Halil Öz
Söylediklerimiz ve Yap-A-Madıklarımız
Tutarsızlık söylediklerinizin gerçeklik veya doğruluk açısından aynı niteliği ve netliği taşımama durumudur. Kişinin anlattıkları veya yaptıkları önceki anlattıklarıyla çelişmemelidir; yaptıklarına ters düşmemelidir. Vardığınız kararları kişisel durumlar sebebiyle değiştiriyorsanız ve aynı olay karşısında sürekli farklı bir davranış içinde oluyorsanız, yani duruşunuzda netlik yoksa toplum içinde yanar döner diye tabir edilir veya onun ipiyle kuyuya inilmez yaftasını yersiniz. Tutarlı insan; söylediğini yapan, yaptığını söyleyendir.
Bir başkasının istediği gibi değil de olduğu gibi davranandır.
Özüyle sözü birdir. Mevlana’nın “Ya konuştuğun gibi ol, ya olduğun gibi konuş.” sözünü kendine düstur edinendir. Dikkat çekmeye çalışmaz, ilgi beklemez, gerçekçidir. Kendisinin yapmadığı bir şeyi başkasına tavsiye etmez. Tavsiye ettiklerini önce kendisi uygular. Duygular an içinde farklılaşabilir lakin düşünceler an içinde aniden değişiyorsa, kendinizi tutarlılığınız konusunda sorgulamanız gerekir. Tutarlı görünmek ile tutarlı olmak farklı şeylerdir. Tutarlı görünüp tutarsız davrandığınızda, kendi benliğinize yaptığınız ihanetin yanında karşıdakinin de saygısını kaybetmiş olursunuz…Kaybettiğiniz saygıyı tekrar kazanmanın yolu daha zor ve daha meşakkatlidir…Sonradan ne kadar tutarlı davranmaya çalışsanız da nafile…Karşımızdaki insan bizimle kuracağı ilişkide bize güvenemez ve her durumda “acaba” der. Gönlü istese de size güvenmesi, inanması zorlaşır.

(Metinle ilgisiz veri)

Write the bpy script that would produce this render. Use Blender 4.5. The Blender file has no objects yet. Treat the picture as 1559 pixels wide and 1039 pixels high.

Kendisini zorlasa da zordur, yeniden dumura uğratılmayacağına inanmak… Ya böyle biri ebeveyniyse işler daha da zorlaşır. Zira artık kimseye güvenmeyip, herkesten vazgeçip dönüp sırtınızı gidebilirsiniz… Fakat ailenizi bırakabilir misiniz? Elbette bırakamazsınız.
*. *. *.
İşte bu noktada anne ve baba arasında, dozunda, ortak bir tavır belirleyebilmek gerekir. Tutarlılık sağlam karakterler yetiştirmenin olmazsa olmazıdır. Aksi durumlarda, ebeveynlerin birbirleri arasında tutarlılık yoksa çocukların kişilik gelişimi zarara uğrar. Elbette anne babalarda birbirinden farklı düşünülebilirler; ama bunu çocuğa yansıtmamalı, çelişkilerini çocukların yanında tartışmamalıdırlar. Verdikleri, kararları neden verdiklerini çocuklara anlatmalıdırlar. Bir duruma evet-hayır dediklerinde; sonuna kadar evet-hayır diyebilmelidirler. Mantıksal ve duygusal düşüncelerini birbirlerinden ayırmalıdırlar. Tavırlarını hiçbir olay ve durumda değiştirmeden karşısındakinde kafa karışıklığına yol açmayacak kadar net olmalıdırlar. Aksi halde çocuklarımız da Hacı Bektaş-i Veli’nin “Biz dile ve söze değil, öze ve hâle bakarız.” sözünden feyz alarak aramıza kalın ve uzun surlardan örülü geçilmez bir kale örerler. Çocuklarımızla aramızdaki kaleler hep sevgi duvarlarından örülü kalsın.